Sobrevivente, Temer preocupa-se com a possibilidade de novas denúncias
* Fellype Sales
Remontando o início do século XX, quando no Brasil ainda imperava o coronelismo com o voto de cabresto e os eleitores – mais conhecidos como ‘curral eleitoral’ – eram obrigados a votar conforme o grande fazendeiro queria, o presidente Michel Temer e seus aliados encarnaram o espírito absolutista e declararam guerra aos deputados da base aliada que votassem a favor da denúncia, suprimindo destes o direito de votar conforme suas consciências. O vice-líder do governo, deputado Darcísio Perondi (PMDB-RS), chegou a afirmar que “quem não votar a favor do presidente Temer estará fora da base do governo. O deputado tem que decidir se é governo ou não é governo. Se acredita no novo Brasil ou não”, disse Perondi, ao concluir que não há espaço para dúvidas. Esta dicotomia político-ideológica desguarnecida de qualquer boa intenção para com o povo brasileiro, antes, precursora das reformas trabalhista e previdenciária, em nada contribui para a saída da crise em que o Brasil se encontra.

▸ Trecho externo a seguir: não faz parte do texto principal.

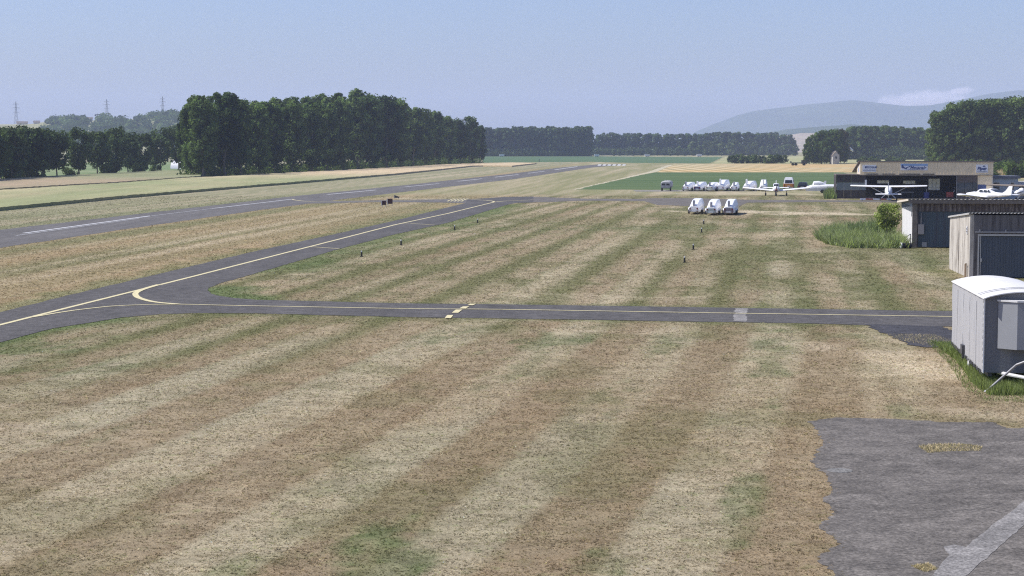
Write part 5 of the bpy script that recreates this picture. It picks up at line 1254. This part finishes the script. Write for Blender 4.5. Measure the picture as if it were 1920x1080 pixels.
# white covered trailer
C0 = G(1843.5, 698.5, .45)
def covered_wagon():
    rz = R(-7.5); t = thing('covered_wagon', 'large white tarpaulin covered trailer with arched roof and front sheet coloured dark for shade', 'trailer', (C0.x, C0.y, 0), rz)
    w, L, z0, zf, zb, rise = 2.5, 9.1, .45, 2.78, 2.64, .22
    lean = .06
    def arch(y, z, n=14, off=0.0): return [(-lean * 0 + w * i / n, y, z + rise * math.sin(math.pi * i / n) ** .8 + off) for i in range(n + 1)]
    # side sheets with slightly sagging hem
    for x, sg in ((0, -1), (w, 1)):
        rows = []
        for k in range(7):
            v = k / 6; rw = []
            for j in range(25):
                y = L * j / 24; top = zf + (zb - zf) * j / 24
                z = z0 + (top - z0) * v + (-.03 * math.sin(j * 2.1) if k == 0 else 0)
                rw.append((x + sg * (.012 * math.sin(j * 1.7 + k) + .03 * math.sin(math.pi * v) * math.sin(math.pi * j / 24)) , y, z))
            rows.append(rw)
        m = MB(); n = 25; m.add([p for r in rows for p in r], [(k * n + j, k * n + j + 1, (k + 1) * n + j + 1, (k + 1) * n + j) for k in range(6) for j in range(n - 1)])
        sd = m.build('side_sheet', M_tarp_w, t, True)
        lac = MB()
        for k in range(12): lac.box((x + sg * .018, .10 + .03 * (k % 2), z0 + .15 + k * .19), (.012, .028, .11), 0, R(14 if k % 2 else -14))
        lac.build('lacing', DGREY, sd)
        seam = MB()
        for y in (1.85, 3.65, 5.45, 7.25): seam.box((x + sg * .035, y, z0 + 1.08), (.012, .05, 2.1 - .02 * y))
        seam.build('sheet_seam', OFFW, sd)
        eye = MB()
        for k in range(44): eye.tube((x + sg * .03, .2 + k * .2, z0 + (.05 if k % 2 else -.09)), (x + sg * .03, .4 + k * .2, z0 + (-.09 if k % 2 else .05)), .010, .010, 5)
        eye.build('hem_rope', DGREY, sd)
        MB().span((x - .02, -.01, z0 - .02), (x + .02, .07, zf)).build('corner_trim', OFFW, sd)
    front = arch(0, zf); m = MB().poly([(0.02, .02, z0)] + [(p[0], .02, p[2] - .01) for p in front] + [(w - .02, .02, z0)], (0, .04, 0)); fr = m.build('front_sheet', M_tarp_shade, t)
    MB().poly([(0.02, L, z0)] + [(p[0], L, p[2] - .01 + zb - zf) for p in front] + [(w - .02, L, z0)], (0, -.04, 0)).build('back_sheet', M_tarp_w, t)
    ra = []
    for k in range(13):
        y = -.12 + (L + .2) * k / 12; z = zf + (zb - zf) * k / 12 + .015
        top = [(p[0] * 1.03 - .04, y, p[2]) for p in arch(0, z)]; ra.append(top + [(p[0], y, p[2] - .03) for p in top[::-1]])
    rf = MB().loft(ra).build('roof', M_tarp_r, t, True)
    for y in (1.05, 1.55):
        s_ = MB(); z = zf + (zb - zf) * (y / L) + .034
        s_.loft([[(p[0] * 1.03 - .04, yy, p[2] + dz) for yy, dz in ((y - .012, .0), (y + .012, .0), (y + .012, .014), (y - .012, .014))] for p in arch(0, z)]); s_.build('roof_seam', GREY, rf)
    # bay box on the front
    bx = MB().poly([(.42, -.003, 1.25), (.42, -.003, 2.72), (.42, -.02, 2.72), (.42, -.02, 1.25)], (.01, 0, 0))
    bay = MB(); A = [(.42, -.005), (.95, -.42), (1.85, -.42), (2.35, -.005)]
    bay.poly([(x, y, 1.22) for x, y in A], (0, 0, 1.48)); by = bay.build('front_locker', M('locker_grey', (0.26, 0.27, 0.29), .5, 0, .06, 2), t)
    MB().poly([(x + (x - 1.39) * .04, y - .03, 2.70) for x, y in A], (0, 0, .05)).build('lid', OFFW, by)
    # chassis
    MB().span((.15, .1, .32), (.27, L - .1, z0 - .01)).span((w - .27, .1, .32), (w - .15, L - .1, z0 - .01)).span((.27, 2, .34), (w - .27, 2.1, .44)).span((.27, 6, .34), (w - .27, 6.1, .44)).build('chassis', DGREY, t)
    for x in (.16, w - .16):
        for y in (4.2,):
            wl = MB().tube((x - .11, y, .34), (x + .11, y, .34), .34, .34, 20).build('wheel', BLACK, t)
            MB().tube((x + (-.115 if x < 1 else .115), y, .34), (x + (-.14 if x < 1 else .14), y, .34), .2, .18, 14).build('rim', WHITE, wl)
    MB().box((-.05, 5.2, .62), (.10, .5, .3)).box((-.06, 5.0, .42), (.06, .12, .2)).build('hand_brake', DGREY, t)
    MB().tube((.5, .3, .42), (1.25, -1.5, .46), .06, .05, 8).tube((2.0, .3, .42), (1.25, -1.5, .46), .06, .05, 8).box((1.25, -1.6, .5), (.12, .35, .1)).build('drawbar', OFFW, t)
    j = MB().tube((1.40, -1.25, .12), (1.40, -1.25, .95), .035, .035, 8).build('jockey_stand', GREY, t); MB().tube((1.35, -1.25, .13), (1.47, -1.25, .13), .13, .13, 14).build('jockey_wheel', BLACK, j)
    MB().box((1.55, -.55, .45), (.4, .3, .62)).tube((1.50, -.72, .30), (1.50, -.66, .30), .2, .2, 16).build('gas_bottle_cover', M('dark_green_cover', (0.03, 0.05, 0.04), .6), t)
    return t
covered_wagon()
a, b_ = G(1848, 736), Vector((0, 0, 0))
e = G(1925, 676, 1.05)
t = thing('leaning_pole', 'long grey pole leaning from the grass up to the trailer drawbar', 'pole', a)
e2 = e - a
MB().tube((0, 0, .02), (e2.x * .75, e2.y * .75, .90), .036, .036, 12).tube((e2.x * .75, e2.y * .75, .90), (e2.x * 1.05, e2.y * 1.05, 1.06), .036, .036, 12).build('tube', GREY, t, True)
MB().tube((-.02, 0, 0), (.03, 0, .05), .055, .05, 12).build('end_cap', GREY, t)

# ------------------------------------------------------------------ clouds and haze
cloud('cloud', 'long low pinkish cloud bank lying behind the mountain crest', 1722, 189, 120, 24, R(-4))
cloud('cloud', 'small separate puff of cloud right of the bank over the mountain', 1792, 171, 22, 9)
hzm = bpy.data.materials.new('haze'); hzm.use_nodes = True; ht = hzm.node_tree; ht.nodes.clear()
ho = ht.nodes.new('ShaderNodeOutputMaterial'); hv = ht.nodes.new('ShaderNodeVolumePrincipled')
hv.inputs['Color'].default_value = (0.64, 0.74, 1.0, 1); hv.inputs['Density'].default_value = 0.000125; hv.inputs['Anisotropy'].default_value = 0.0
ht.links.new(hv.outputs[0], ho.inputs['Volume'])
hb = MB().span((-5200, -80, -2), (5200, 10150, 290)).build('haze', hzm)
tag(hb, kind='stuff'); hb.display_type = 'WIRE'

Ainda que tenha conseguido se livrar de uma possível investigação pelo STF, Temer sai enfraquecido após a votação na Câmara que arquivou a denúncia. O placar de 263 votos a 227, ratificando o relatório do deputado Paulo Abi-Ackel (PSDB-MG) pelo arquivamento das acusações do procurador-geral da República, revelou o quanto a base de apoio do presidente na Câmara encolheu. Desde o início do mandato efetivo, em agosto do ano passado, os aliados de Temer na Câmara diminuíram em 63% – de 413 deputados para pouco mais de 270.
O PSDB, aliado mais importante de Temer, demonstrou durante a votação que está dividido. Dos 47 deputados que a legenda dispõe, 21 votaram pela continuidade da denúncia. Com este cenário um tanto desfavorável, Temer é apenas um sobrevivente, não um vencedor consolidado. Interlocutores do Planalto deixaram escapar que a principal preocupação do governo, por agora, é a possibilidade de a PGR apresentar nova denúncia contra o presidente, o que atrasaria o calendário de votações das propostas de interesse do governo e do empresariado – maior apoiador fora do meio político.
Para liquidar a pendência com a justiça, que tem provas contundentes, Temer rapidamente tratou de abrir o balcão de negócios com os deputados indecisos, liberando verbas de programas e emendas – R$ 15 bilhões ao todo –, e criando novos cargos comissionados – entre junho e julho foram ampliadas mais de 500 novas vagas. A mesma velocidade parece inexistente quando o assunto é solucionar o problema do desemprego que assola 13,5 milhões de brasileiros, que permanecem na invisibilidade social. O aumento vertiginoso da violência no país, com 279 mil mortes confirmadas somente em 2016, comparado a países em guerra como a Síria que, em quatro anos, morreram 256 mil pessoas, parece não assolar o presidente que, inerte, ainda ousou repassar ao bolso dos brasileiros o fruto de sua má gestão, aumentando impostos, que atingiram, além da gasolina, o preço dos alimentos.
Além da resistência do movimento sindical, que neste momento une forças contra o retrocesso, a única saída para esta crise multisetorial que assola o país é a conscientização política por parte da classe trabalhadora, com efeitos para as eleições do ano que vem. Há de se levar em consideração o histórico dos candidatos, partido, coligações e apoiadores de campanha. As bases precisam saber dos efeitos nocivos de um Congresso tão voltado aos interesses do setor patronal. A vivência de hoje só é possível devido à redução da bancada sindical, que nas eleições de 2014 perdeu 37 assentos, passando de 83 parlamentares para 46.
Assim como em um tabuleiro de xadrez, a posição ocupada ante o oponente é fundamental para o caminho até a vitória. O importante agora é resistir, marcar posição e seguir na luta firme por um país sem corrupção em que os governantes atendam os interesses dos governados, já que para isso é que foram eleitos.